In Venezuela, Caldera's Shackles Have Business Chafing

A siege mentality is settling over Venezuela's business community. For a full month, merchandise imports and payments by businesses to foreign creditors have been virtually halted by draconian currency controls decreed by President Rafael Caldera on June 27 to curb a huge capital flight. As inventories of components and materials dwindle, factories are shutting down. Parts shortages have forced General Motors de Venezuela to move up its annual two-week August closure to late July. Shortages of food and other basic consumer goods may soon appear. And defying Congress, Caldera on July 22 renewed his earlier suspension of basic constitutional rights such as protections against arbitrary arrests and property seizures, overriding an attempt by legislators to reinstate them.

So far, his tough tactics are popular with voters. The extraordinary powers are necessary, Caldera says, to crack down on activities such as hoarding and bank fraud by Venezuela's wealthy. His populist denunciations of speculators and of a "bankers' mafia," along with price controls on 150 basic consumer items, have boosted his standing in polls to 80%, up from 40% in June.

NEW FEARS. But for business executives, worries about recession and inflation are now being overlaid by fear of missteps that could land them in jail for failure to comply with complex new regulations on currency, prices, and inventories. Instead of taking painful measures to deal with basic problems such as inflation, the government's attitude is "let's find scapegoats, and meanwhile the economic problems are getting worse," says chocolate manufacturer Jorge Redmond, president of the Venezuelan Industrial Assn. Edgard Romero, head of Fedecmaras, the business federation, warns that the tight currency controls will lead to scarcities and unemployment.

Caldera and his advisers say the controls are short-term measures to stanch a $4 billion capital flight triggered by a bank failure last January. But the regulations are so complex that after four weeks, the official currency control board still had not approved any requests by businesses for dollars to service foreign debt and finance imports. The impact is widespread. Imports from Miami worth $2 billion a year have stopped. Chrysler de Venezuela is delaying the start of a $12 million expansion and is shutting down for three weeks of enforced vacations in August. And many Venezuelan businesses may already be in arrears in payments gn foreign obligations, from letters of credit to loans.

In August, says Finance Minister Julio Sosa Rodriguez, the government will unveil a broad economic strategy to narrow the budget deficit. It has ballooned to 18% of gross domestic product because of $6 billion spent to bail out faltering banks. Proposals include increased taxes on consumption and a hike in the subsidized price of gasoline. Sosa also says the government will start easing its massive controls early next year. But skeptics fear they will prove tough to dismantle.

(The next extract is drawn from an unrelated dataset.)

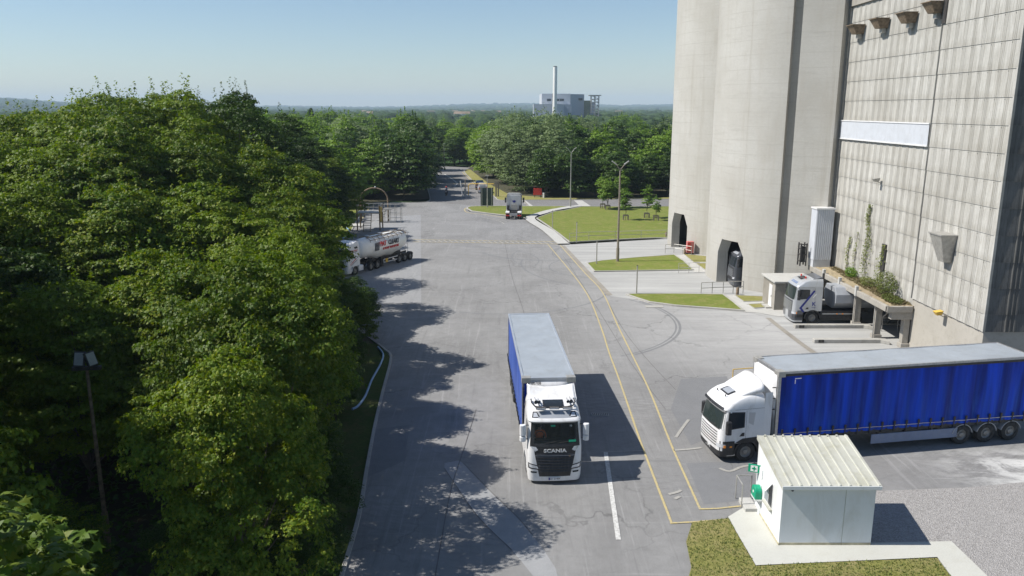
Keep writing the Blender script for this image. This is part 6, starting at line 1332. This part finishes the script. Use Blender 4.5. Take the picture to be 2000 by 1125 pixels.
# nearest tree at the lower left corner: real five-lobed leaves
def near_branch():
    rng=np.random.default_rng(5); root=empty('maple_tree',(-8.3,8.9,0),0,'nearest maple, its bright top leaves poking into the lower left corner','tree')
    cs=[];ns=[]
    for _ in range(130):
        a=rng.uniform(0,2*PI); u=rng.uniform(-.2,1); q=math.sqrt(1-u*u) if u<1 else 0; r_=2.9*rng.uniform(.7,1.0)
        c=np.array([r_*q*math.cos(a),r_*q*math.sin(a)*.9,9.3+2.9*u*rng.uniform(.8,1.05)]); k=34
        P=rng.normal(0,1,(k,3)); P/=np.linalg.norm(P,axis=1,keepdims=True); P[:,2]=abs(P[:,2])*.5
        cs.append(c+P*.42*rng.uniform(.5,1.1,(k,1))); ns.append(P*.4+np.array([0,0,.9]))
    me=leafmesh('crown',np.concatenate(cs),np.concatenate(ns),.24,rng,'maple','maple',.4); link('crown',me,None,root)
    mb=MB(); mb.tube([(0,0,0),(.1,0,5),(0,0,9.5)],.2,8,True,.08)
    for k in range(9): a=k*.7; mb.tube([(0,0,5+k*.3),(1.3*math.cos(a),1.3*math.sin(a),7.5+.2*k),(2.3*math.cos(a),2.3*math.sin(a),9.6)],.06,5,False,.02)
    mb.build('trunk','bark',root,60)
near_branch()
# middle belt prototypes
ash=[make_tree('ash_tree',51+i,4.4,11,1.0,'ash',.42,640,27,.85,13,'quad',4,.22,.85) for i in range(3)]
wil=[make_tree('willow_tree',61+i,4.8,12,1.0,'willow',.36,680,30,.9,14,'quad',6,.25,.85) for i in range(2)]
drk=[make_tree('dark_tree',71+i,4.4,11,1.0,'dark',.42,600,27,.85,12,'quad',3,.22,.85) for i in range(2)]
K={'a':(ash,11,'mid green broadleaf tree','ash'),'w':(wil,12,'grey-green willow with pale foliage','willow'),'k':(drk,11,'dark green tree','dark')}
def belt(lst,where,grp):
    for X,D,top,k in lst:
        pr,bh,lab,_=K[k]; pr=pr[rr.randrange(len(pr))]; s=max(.7,top/bh*rr.uniform(1.0,1.3))
        plant(pr,X,D,rr.uniform(0,6.28),s,lab+' '+where,'tree',lab.split(' with')[0]+'s '+grp,top/bh)
def XP(px,D): return (px-1000)/FPX*D/_c
L_=[]
for D,a,b,st,t in ((118,-46,-28,7,11.5),(127,-50,-29,7,12),(140,-60,-30,7,13)):
    x=a
    while x<b: L_.append((x+rr.uniform(-1,1),D+rr.uniform(-2,2),t*rr.uniform(.85,1.05),rr.choice('aakk'))); x+=st
belt(L_,'behind the loading arch','behind the loading arch'); L_=[]
for D,a,b,st,t in ((154,-62,-19.5,6.2,11.5),(163,-62,-20.5,6.5,13),(174,-66,-22,7,13.6),(188,-75,-24,7.5,14),(203,-80,-26,8,14.2),(220,-85,-28,8,14.2)):
    x=b
    while x>a: L_.append((x+rr.uniform(-1,1),D+rr.uniform(-2.5,2.5),t*rr.uniform(.82,1.06),rr.choice('kkaaw' if D<170 else 'aawk'))); x-=st*rr.uniform(.85,1.15)
belt(L_,'left of the access road','left of the access road'); L_=[]
for D,a,b,st,t in ((240,-24,-4,6,8.5),(249,-30,4,7,10.5)):
    x=a
    while x<b: L_.append((x+rr.uniform(-1,1),D+rr.uniform(-2,2),t*rr.uniform(.85,1.1),rr.choice('kka'))); x+=st
belt(L_,'closing off the end of the access road','at the end of the access road'); L_=[]
for D,a,b,st,t in ((156,6.5,50,4.8,9.0),(163,3.2,58,6.2,11.2),(172,1.2,60,6.5,12.2),(183,-1.5,66,7,13.0),(196,-4,72,7,13.6),(210,-6,78,7.5,13.6),(226,-8,82,8,13.2)):
    x=a
    while x<b:
        px=PR(x,D,4)[0]
        if not (1117<px<1146 and D<215): 
            kk='w' if (965<px<1095 and D>160 and rr.random()<.62) else rr.choice('aaakk' if px<1150 else 'akakk')
            L_.append((x+rr.uniform(-.8,.8),D+rr.uniform(-2,2),t*rr.uniform(.80,1.08)*(1.12 if kk=='w' else 1)*(.92 if px>1150 else 1),kk))
        x+=st*rr.uniform(.85,1.15)
belt(L_,'in the wood right of the access road','right of the access road'); L_=[]
D=262
while D<640:
    x0,x1=XP(520,D),XP(1330,D); x=x0
    while x<x1:
        L_.append((x+rr.uniform(-3,3),D+rr.uniform(-8,8),rr.uniform(9.5,14)*(1 if D<420 else .95),rr.choice('aaakww'))); x+=(13.5+D*.035)*rr.uniform(.8,1.2)
    D+=30+D*.06
belt(L_[:150],'in the distant wood','of the distant wood')
# dark conifer
rng=np.random.default_rng(9); cx=[];cn_=[]
for z in np.linspace(1.5,19.5,60):
    r_=4.0*(1-z/20.5)**.8; k=int(40+r_*34); a=rng.uniform(0,2*PI,k); q=r_*np.sqrt(rng.uniform(.15,1,k)); cx.append(np.stack([q*np.cos(a),q*np.sin(a),z-q*.35+rng.normal(0,.15,k)],1)); cn_.append(np.stack([np.cos(a)*.5,np.sin(a)*.5,np.full(k,.7)],1))
for px,top,D,lab in ((607,211,300,'tall dark conifer rising above the wood left of centre'),):
    X,Z=ZY(px,top,D); r0=empty('conifer',(X,D,0),0,lab,'tree'); me=leafmesh('crown',np.concatenate(cx),np.concatenate(cn_),.75,rng,'spruce'); link('crown',me,None,r0); MB().tube([(0,0,0),(0,0,19)],.3,8,True,.05).build('trunk','bark',r0); r0.scale=(1.0,1.0,Z/19.8)
for px,top,D in ((628,221,310),(648,219,312),(672,226,305)):
    X,Z=ZY(px,top,D); plant(ash[rr.randrange(3)],X,D,rr.uniform(0,6),1.35,'tall poplar-like tree beside the dark conifer','tree','tall trees beside the dark conifer',Z/11)
# young trees on the lawn
yt=[make_tree('young_tree',81,1.7,5.0,1.2,'ash',.26,170,34,.42,8,'quad',2,.07,.5),make_tree('young_tree',82,1.1,4.2,1.4,'ash',.22,60,24,.36,6,'quad',2,.05,.4)]
def guard(x,y,lab):
    o=empty('tree_guard',(x,y,.1),0,lab,'tree guard','timber tree guards on the lawn')
    for a,b in ((-.35,-.35),(.35,-.35),(.35,.35),(-.35,.35)): MB().box(a-.05,a+.05,b-.05,b+.05,0,.8).build('stake','wood',o)
    MB().box(-.4,.4,-.42,-.38,.66,.8).build('rail','wood',o); MB().box(-.4,.4,.38,.42,.66,.8).build('rail','wood',o)
for (px,py,k,s,lab) in ((1177,408,0,1.0,'rounded young tree at the left end of the lawn'),(1187,411,0,.92,'young tree just right of the leftmost one on the lawn'),(1213,407,0,1.05,'bushy young tree behind the tall forked lamp post'),(1222,431,1,1.08,'slim young tree in front of the bushy one by the lamp post'),(1263,427,1,1.12,'thin pale young tree near the far silo'),(1281,432,1,.85,'smallest sapling on the lawn, beside the far silo')):
    x,y=G(px,py); plant(yt[k],x,y,px,s,lab,'tree','young trees on the lawn',s*(1.06 if k==0 else 1.0)); guard(x,y,'timber guard round the '+lab.split(' on the lawn')[0].split(' behind')[0].split(' in front')[0].split(', beside')[0].split(' near')[0])
# weeds and ivy on canopy
def bush(name,loc,rad,h,n,leaf,m,seed,lab,cat,stems=True,zf=1,shape='quad'):
    rng=np.random.default_rng(seed); P=rng.normal(0,1,(n,3)); P/=np.linalg.norm(P,axis=1,keepdims=True); q=rng.uniform(.2,1,(n,1))**.5; X=P*q*np.array([rad[0],rad[1],h*.5])+np.array([0,0,h*.5]); r0=empty(name,loc,0,lab,cat)
    link('foliage',leafmesh('foliage',X,P*.5+np.array([0,0,.6]),leaf,rng,m,shape,.8),None,r0)
    if stems:
        mb=MB()
        for k in range(9): e=X[rng.integers(0,n)]; mb.tube([(e[0]*.2,e[1]*.2,0),tuple(e*np.array([.7,.7,.6])),tuple(e)],.018,4)
        mb.build('stems','bark',r0)
    return r0
bush('shrub',(27.6,57.4,CZ),(.55,1.5),1.9,1300,.13,'weed',1,'large leggy shrub growing on the near part of the canopy roof','shrub')
bush('shrub',(27.75,60.6,CZ),(.6,1.0),.8,600,.12,'weed',2,'low bright green weed clump in the middle of the canopy roof','shrub')
bush('shrub',(27.8,64.0,CZ),(.4,.9),.9,600,.12,'ash',3,'small green shrub at the foot of the ivy on the canopy','shrub')
bush('shrub',(27.3,55.6,CZ),(.6,1.2),.45,900,.12,'weed',4,'patch of yellowing weeds near the canopy corner','shrub')
def ivy(y,z0,z1,w,n,seed,lab):
    n=int(n*.6)
    rng=np.random.default_rng(seed); t=rng.uniform(0,1,n)**.8; z=z0+(z1-z0)*t; yy=y+(rng.normal(0,1,n)*w*(1-t*.75))+.25*np.sin(z*1.7); X=np.stack([-.13-rng.uniform(0,.14,n),yy-y,z-z0],1); r0=empty('ivy',(AX,y,z0),0,lab,'ivy')
    link('foliage',leafmesh('foliage',X,np.tile([-1,0,.5],(n,1)),.15,rng,'weed','quad',.5),None,r0); MB().tube([(-.12,0,0),(-.12,.1,(z1-z0)*.5),(-.12,0,(z1-z0)*.95)],.02,4).build('stem','bark',r0)
ivy(62.3,CZ,9.3,.45,900,1,'tall ivy streak climbing the ribbed wall above the canopy')
ivy(59.6,CZ,6.6,.5,420,2,'thin ivy streak right of the tallest one'); ivy(65.6,CZ,6.3,.30,220,3,'short ivy streak near the white duct box'); ivy(64.2,CZ,6.9,.22,150,4,'sparse ivy streak between the tall one and the white duct box')
tufts('canopy_grass',[(27.2,54.6),(28.15,54.6),(28.15,68),(27.9,68),(27.5,60)],6000,.05,.2,CZ+.02,'dry')
tufts('canopy_dry_grass',[(26.8,54.4),(28.15,54.4),(28.15,68),(27.5,68),(27.1,60)],6000,.03,.12,CZ+.02,'dry')
# scrub under the left wood
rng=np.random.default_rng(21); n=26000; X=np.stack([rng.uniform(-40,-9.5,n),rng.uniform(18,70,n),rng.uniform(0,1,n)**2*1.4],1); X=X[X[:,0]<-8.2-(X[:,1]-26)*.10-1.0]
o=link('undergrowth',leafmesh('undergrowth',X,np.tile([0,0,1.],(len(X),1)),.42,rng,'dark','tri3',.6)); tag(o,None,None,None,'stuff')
# far-off wood as one mass of small crowns
rng=np.random.default_rng(33); V=[];F=[]
ico=bmesh.new(); bmesh.ops.create_icosphere(ico,subdivisions=2,radius=1); iv=np.array([v.co[:] for v in ico.verts]); ifc=np.array([[v.index for v in f.verts] for f in ico.faces]); ico.free()
D=600; pts=[]
while D<7200:
    s=6+D*.0042; x=XP(-60,D)*1.02; x1=XP(1420,D)
    while x<x1:
        dens=.5+.5*math.sin(x*.004+D*.003)*math.sin(D*.0023-x*.0021+1)
        if rng.uniform()<.50+.5*dens: pts.append((x+rng.uniform(-s,s),D+rng.uniform(-s,s)*1.2,s*rng.uniform(.7,1.25)))
        x+=s*1.55
    D+=s*(2.6+D*.0009)
nv=len(iv); allv=[];allf=[]
for i,(x,y,s) in enumerate(pts):
    k=iv*(1+rng.uniform(-.22,.22,(nv,1))); hz=min(8,4+s*.22)*rng.uniform(.7,1.2); allv.append(k*np.array([s,s,hz])+np.array([x,y,hills_h(x,y)+2+hz*.35])); allf.append(ifc+i*nv)
V=np.concatenate(allv); F=np.concatenate(allf); me=bpy.data.meshes.new('far_wood'); me.vertices.add(len(V)); me.vertices.foreach_set('co',V.astype(np.float32).ravel()); me.loops.add(F.size); me.loops.foreach_set('vertex_index',F.astype(np.int32).ravel()); me.polygons.add(len(F)); me.polygons.foreach_set('loop_start',np.arange(0,F.size,3,dtype=np.int32)); me.update(calc_edges=True)
t=NT('far_foliage'); v=t.pos(); a=t.noise(v,.05,4); b=t.noise(v,.4,4,.7); c=t.mix(t.ramp(a,.3,.7),(.03,.055,.02),(.06,.09,.03)); c=t.mix(t.ramp(b,.45,.6),c,(.022,.04,.018)); t.col(c); t.b.inputs['Roughness'].default_value=1; t.b.inputs['Specular IOR Level'].default_value=0
o=link('far_wood',me,t.m); tag(o,kind='stuff'); print('far crowns',len(pts))
# ---------------- haze ----------------
hz=MB().box(-9300,9300,-9300,9300,-1.3,150).build('haze',None); tag(hz,kind='stuff')
m=bpy.data.materials.new('haze_air'); m.use_nodes=True; nt=m.node_tree; nt.nodes.remove(nt.nodes['Principled BSDF']); pv=nt.nodes.new('ShaderNodeVolumePrincipled'); pv.inputs['Color'].default_value=(.66,.84,1,1); pv.inputs['Density'].default_value=1.6e-4; pv.inputs['Anisotropy'].default_value=.0; nt.links.new(pv.outputs[0],nt.nodes['Material Output'].inputs['Volume']); hz.data.materials.append(m)
for o in list(bpy.data.objects):
    if o.name.endswith('_tmp'): bpy.data.objects.remove(o)
print('tops',sum(1 for o in bpy.data.objects if o.parent is None),'objs',len(bpy.data.objects))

TARGETS. One reason is that Caldera is benefiting politically from his populist interventions, including the fingering of scapegoats through such actions as police seizures of alleged hoarders' inventories. The political payoffs from such moves are tempting. "When the government goes down in the polls, it takes another measure," says Miguel Rodriguez, an economist at Caracas' Institute of Superior Studies of Administration (IESA).

However, Caldera's suspension of guarantees may make it hard to find buyers for $4 billion worth of state-owned companies that the government hopes to sell over the next year, including part of its remaining 49% share in phone utility CANTV, run by GTE Corp. Revenue from the privatizations is badly needed to shrink the budget deficit. But Caldera's assertion of the government's right to seize private property without compensation is "a hard thing to sell to boards of directors," observes IESA Director Janet Kelly.

Rodriguez, who was Planning Minister and an architect of free-market reforms under former President Carlos Andres Perez, takes an even gloomier view. He predicts that a few months hence, as shortages spread, the government will have to expand imports at the risk of straining the country's external finances. In such a new crisis, instead of easing controls on the economy, populist Caldera could be tempted to tighten them even more.